It's been a whirlwind of a month. I've gotten more done in the last six weeks than the last six months and I "blame" a few different folks for contributing to my high level of productivity.
In late July, I walked through an integrated strategic development process and set an intent to serve more people, leverage tension management, and create sustainable functionality. If that all sounds like gibberish, that's fine, because going through the process (with a little guidance) kicked me into high gear.
The week after I started through the process I finished six client sites, had a breakthrough in my research, and started developing a new product in partnership with John Delavera. I was doing so much good work that one of my friends lamented "where's the fun Wayne?" (Don't worry, he's still here, just resting during this half of the tension cycle.)
The month was rolling along, I get the product ready for testing, and as I start sending out review copies -- disaster -- one of the web hosting companies I use disappeared and took the new product site with it. Annoying, but no big deal, they should be back in a couple hours.

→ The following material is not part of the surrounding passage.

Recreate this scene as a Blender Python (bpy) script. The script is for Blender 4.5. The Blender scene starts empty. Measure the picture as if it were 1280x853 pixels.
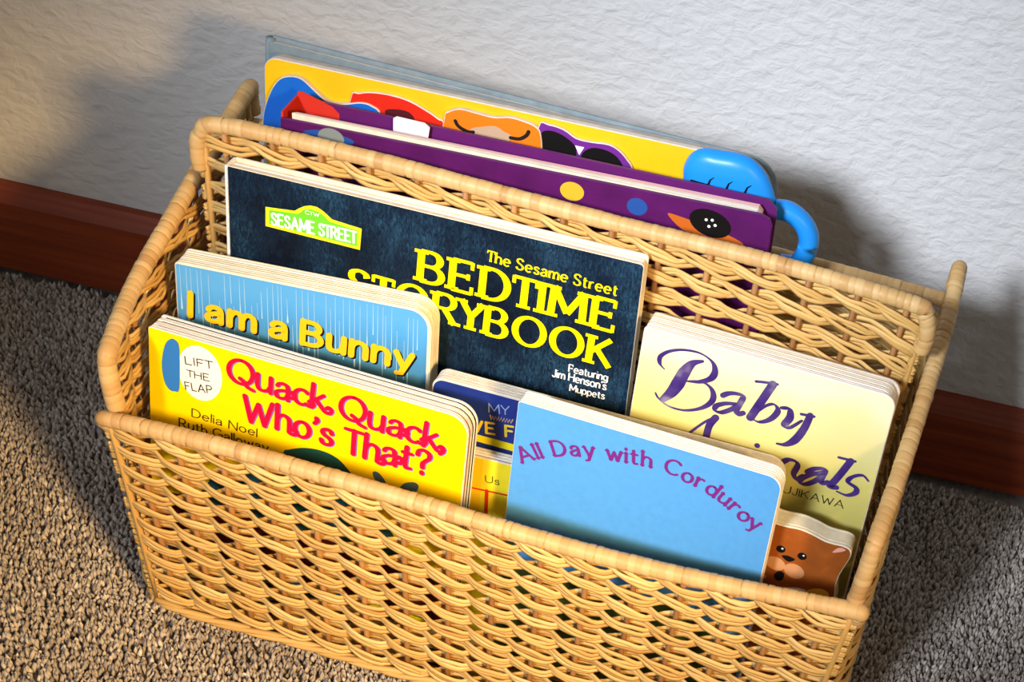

That's when I made the mistake of waiting.
A week later, still no signs of the hosting company.
Two weeks pass, still no word and no hosting.
Fortunately, I caught myself in the hurry-up-and-wait mode and broke out of it.

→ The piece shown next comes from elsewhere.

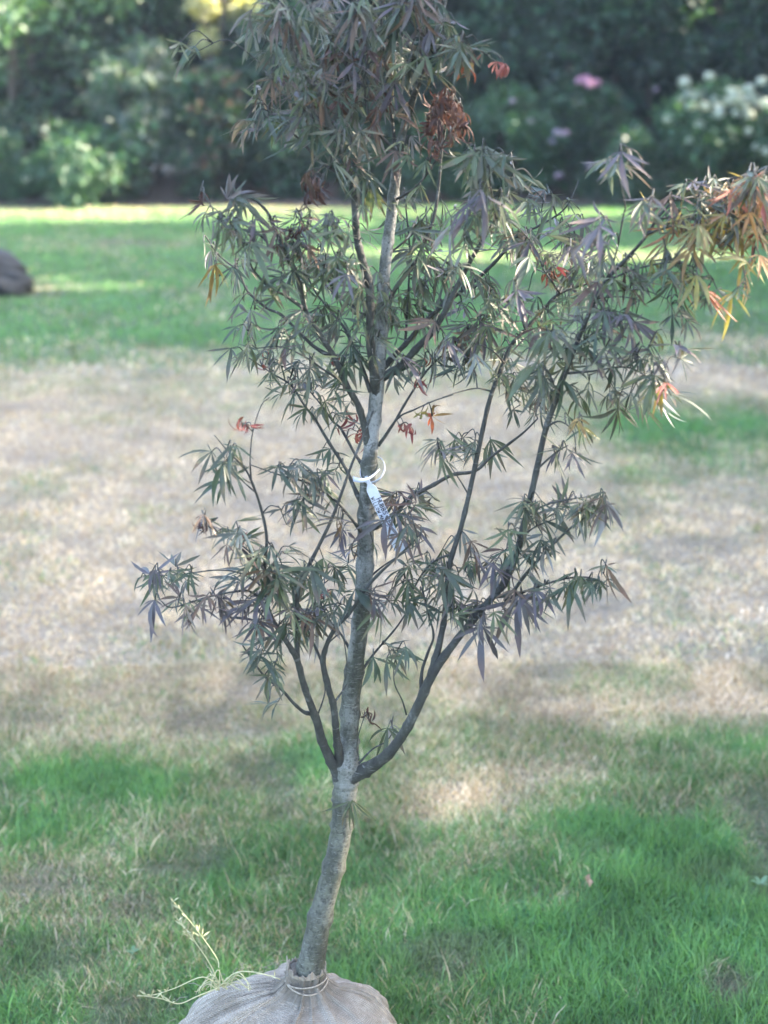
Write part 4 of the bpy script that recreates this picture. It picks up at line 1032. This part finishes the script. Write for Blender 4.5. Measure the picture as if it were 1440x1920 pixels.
# dark boulder at the left edge of the lawn
def build_rock():
    c = ground_at(2, 556)
    me = bpy.data.meshes.new("boulder")
    import bmesh
    bm = bmesh.new(); bmesh.ops.create_icosphere(bm, subdivisions=5, radius=1)
    for v in bm.verts:
        n_ = float(fbm(v.co.x * 1.6 + 9, v.co.y * 1.6 + v.co.z * 2.3, 77, 5)) - .5
        v.co *= 1 + n_ * .8
        v.co.z *= 1 - .25 * min(1, abs(v.co.x))
        v.co.x *= .30; v.co.y *= .34; v.co.z *= .27
    bm.to_mesh(me); bm.free()
    m, nt, b = new_mat("dark stone")
    n1 = noise(nt, 9, 6, .7); nt.links.new(ramp(nt, n1, [(0.35, (0.006, 0.008, 0.010)), (0.55, (0.02, 0.023, 0.026)), (0.8, (0.05, 0.053, 0.058))]), b.inputs["Base Color"]); b.inputs["Roughness"].default_value = .8
    o = link("boulder", me, m, smooth=True); o.location = (c.x - .13, c.y + .2, .07)
    tag(o, "dark rough boulder standing on the lawn at the left edge", "rock")
build_rock()

# ------------------------------------------------------------------ tall trees outside the right of the frame that shade the lawn
SX, SY = SUN.x / SUN.z, SUN.y / SUN.z
def shade_trees():
    global rng
    rng = np.random.default_rng(5); random.seed(5)
    # sunny openings: world points that a gap in the crowns leaves in the sun (point, radius)
    gaps = [(at(650, 1580, Y0), .025), (at(620, 1720, Y0), .0), (at(655, 1430, Y0), .02), (at(1400, 400, 1.95), .16), (at(1430, 420, 1.95), .16), (at(1350, 470, 1.92), .12), (at(1290, 430, 1.95), .10),
            (ground_at(840, 1510), -.025), (ground_at(930, 1490), -.03), (ground_at(1010, 1462), -.055), (ground_at(770, 1540), -.06), (ground_at(560, 392 + 30), .5), (at(1250, 660, 1.95), .08), (at(395, 490, 2.1), .06),
            (at(850, 870, 2.1), .05), (ground_at(150, 535), .28), (ground_at(900, 480), .6), (ground_at(1150, 478), .6), (ground_at(700, 475), .4)]
    gaps += [(at(415, 30, 22.0), .45), (at(415, 80, 22.0), .4), (at(1310, 25, 22.4), .25), (at(1060, 20, 22.4), .25), (at(1130, 30, 22.4), .2), (at(60, 40, 21.3), .2), (at(1370, 190, 20.2), .1), (at(210, 340, 19.7), -.02)]
    G = np.array([[p.x - SX * p.z, p.y - SY * p.z, r] for p, r in gaps])
    for k, (tx, ty, R_, H) in enumerate([(10.5, 0.5, 4.3, 10.8), (11, 5.5, 4.3, 11.4), (10.5, 10.5, 4.4, 11.4), (11, 15.8, 4.4, 12), (12, 22.0, 4.2, 11), (11.5, 28, 4, 11)]):
        root = empty("shade_tree", (tx, ty, 0))
        tag(root, ["nearest", "second", "third", "fourth", "fifth", "farthest"][k] + " of the tall trees that shade the lawn from the right", "tree", "tall trees right of the lawn")
        cl = []; st = MB()
        S, R = smooth_path([Vector((tx, ty, -.1)), Vector((tx + .1, ty, 2.5)), Vector((tx - .1, ty + .1, 6)), Vector((tx, ty, H - 1))], [.28, .22, .14, .04], 5)
        st.tube(S, R, 10, .1)
        for q in range(90):
            a = random.random() * 6.283; rr = R_ * math.sqrt(random.random()); z = random.uniform(1.4, H)
            c = Vector((tx + rr * math.cos(a) * .8, ty + rr * math.sin(a) * .95, z)); cl.append((c, random.uniform(.7, 1.1)))
            if q < 18:
                b0 = Vector((tx, ty, z * .75)); SS, RR = smooth_path([b0, b0.lerp(c, .5) + Vector((0, 0, .2)), c], [.08, .05, .015], 3); st.tube(SS, RR, 6, .1)
        st.build("trunk", M_WOOD, root)
        # leaves
        n = 20000
        cc = np.array([c for c, r in cl]); rr_ = np.array([r for c, r in cl])
        idx = rng.integers(0, len(cl), n)
        P = cc[idx] + rng.normal(size=(n, 3)) * rr_[idx][:, None] * .5
        # the rest of the leaves fill the crown evenly
        e_n = n // 2; v_ = rng.normal(size=(e_n, 3)); v_ *= (rng.random((e_n, 1)) ** .4) / np.linalg.norm(v_, axis=1)[:, None]
        P[:e_n] = np.array([tx, ty, (H + 1.4) / 2]) + v_ * np.array([R_ * .85, R_ * 1.05, (H - .6) / 2])
        gx, gy = P[:, 0] - SX * P[:, 2], P[:, 1] - SY * P[:, 2]
        edge = 17.25 + .16 * (gx + 4) + .5 * (fbm(gx * .8, gy * .1, 91) - .5)
        far = 19.7 + .3 * (fbm(gx, gx * .3, 92) - .5)
        ok = (gy < edge) | (gy > far) | (gx > 3.2 + 0 * gx)
        ok &= P[:, 2] > .8
        for (x0, y0, r) in G: ok &= np.hypot((gx - x0) * .55, gy - y0) > r + .10
        P = P[ok]; n = len(P)
        A = rng.normal(size=(n, 3)); A /= np.linalg.norm(A, axis=1)[:, None]
        S_ = np.cross(A, rng.normal(size=(n, 3))); S_ /= np.linalg.norm(S_, axis=1)[:, None]
        L = .17 * (0.7 + .6 * rng.random(n))[:, None]
        V = np.stack([P - A * L, P - S_ * L * .75, P + A * L, P + S_ * L * .75], 1)
        b = (np.arange(n) * 4)[:, None]
        Fc = b + np.array([[0, 1, 2, 3]])
        C = np.array(MID)[rng.integers(0, 3, n)]
        link("foliage", mesh_np("foliage", V.reshape(-1, 3), Fc, np.repeat(C, 4, axis=0)), M_SHRUB, root)
shade_trees()
# ------------------------------------------------------------------ thin bluish volume, added to veil and lift the dark background
def build_haze():
    import bmesh
    bm = bmesh.new(); bmesh.ops.create_cube(bm, size=1)
    for v in bm.verts:
        v.co.x *= 70; v.co.y = v.co.y * 75 + 22; v.co.z = v.co.z * 14 + 6
    me = bpy.data.meshes.new("haze"); bm.to_mesh(me); bm.free()
    m = bpy.data.materials.new("haze"); m.use_nodes = True; nt = m.node_tree; nt.nodes.clear()
    o = nt.nodes.new("ShaderNodeOutputMaterial"); v = nt.nodes.new("ShaderNodeVolumePrincipled")
    v.inputs["Color"].default_value = (0.80, 0.90, 1.0, 1); v.inputs["Density"].default_value = 0.0011; v.inputs["Anisotropy"].default_value = 0.1
    nt.links.new(v.outputs[0], o.inputs["Volume"])
    tag(link("haze", me, m), kind="stuff")
build_haze()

Switched hosting providers, got everything set up again, and slipped back into hurry-up-and-wait for the reviewers. This time I noticed it after a few days (instead of weeks) and pushed forward anyway.

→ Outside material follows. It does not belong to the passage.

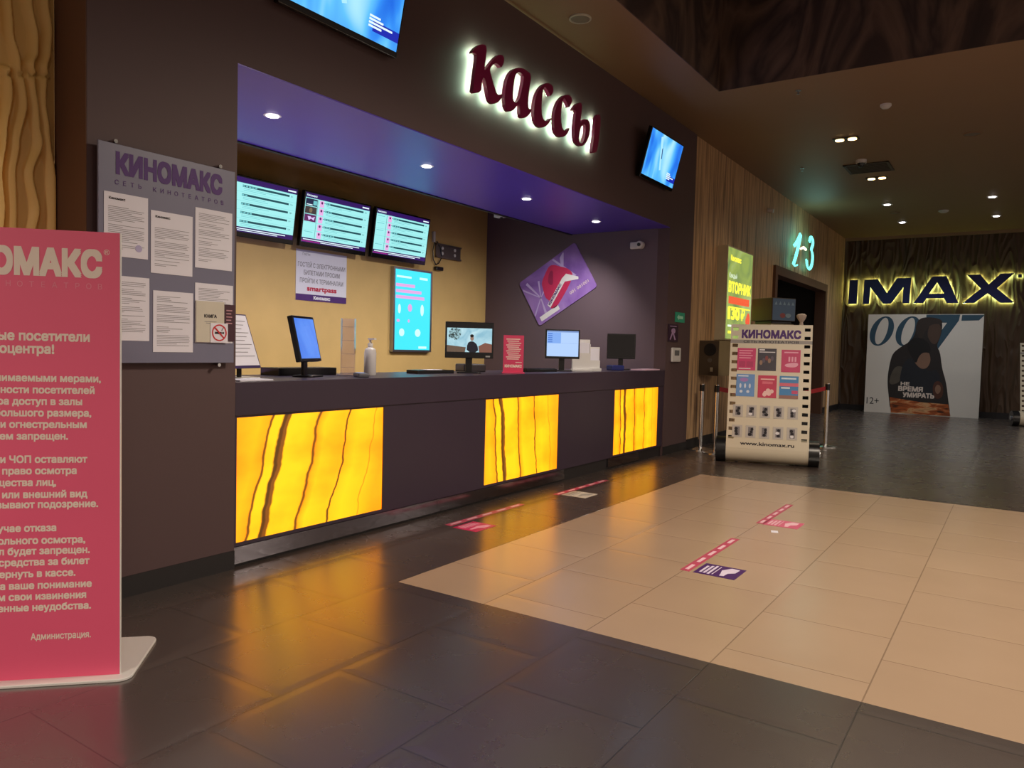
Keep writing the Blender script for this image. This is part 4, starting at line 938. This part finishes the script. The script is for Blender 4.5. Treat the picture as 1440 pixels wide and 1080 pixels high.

During this waiting time Marlon Sanders sent out an email recommending a book called The 10x Rule by Grant Cardone. Grabbed a copy, read it over the weekend, and kicked back into gear. The major premise of the 10x book is that success isn't something optional or nice to have, it is our duty and obligation to be successful. The title comes from Cardone's suggestion for reaching success: make 10x bigger goals and take 10x as many actions.
The funny thing is, I'll give Cardone credit for making a better meme, but I've taught the same principles that drive The 10x Rule before! It's the "shoot for the moon and even if you fall short you'll land among the stars" method of planning with what I call MnM goals.
Anyway, I kicked back into 10x high gear and leveraged the "do 10x as many actions" mantra, and my commitment to Delavera, to crank out my first product release into a particular marketplace (something I'd been considering for way too long without having committed). I found myself using the 10x mindset unconsciously, then realizing that the three solid reviews I got in time to release the product were the result of having given out 20+ review copies and if I'd given out the half a dozen I'd started with I would have been lucky to have any reviews!
This past weekend Marlon sent out another email with a challenge that meshed nicely with the 10x factor. The challenge was to implement two time blocks a day for 7 days, one for producing and one for promoting. I took him up on his challenge and set aside two blocks each day.
Again, time blocking is something I'd heard from Paul Evans and Derrick Franklin, but hadn't thought to label them with core activities. (Thanks for that prompting Marlon! You really are the best at breaking marketing down into simple pieces.)
From all of this, I created a cool product called WP Instant Minisite. It released on Tuesday, and is already in the black and poised to pay a nice return.
Lessons (Re)Learned This Month
- Clarity from setting strategic intent generates lots of free energy.
- Having a solid goal that is beyond what you'd normally set pushes up the activity level.
- Thinking in terms of 10x actions generates enough action to reach those solid goals.
- External accountability, commitment, and feedback remove hesitation points (thanks John!).
- "Release early, release often" takes "80% done" into the marketplace for real feedback and iterative improvement.
- Knowing your core activities and blocking time around other commitments gets them done everyday.
- Faith without works is dead, no one is justified by the law; have faith and take action!
Basically, it's the same few lessons repeated on different scales: trust, set an intention, take massive action, get feedback often, iterate quickly.
How are you going to apply these this week?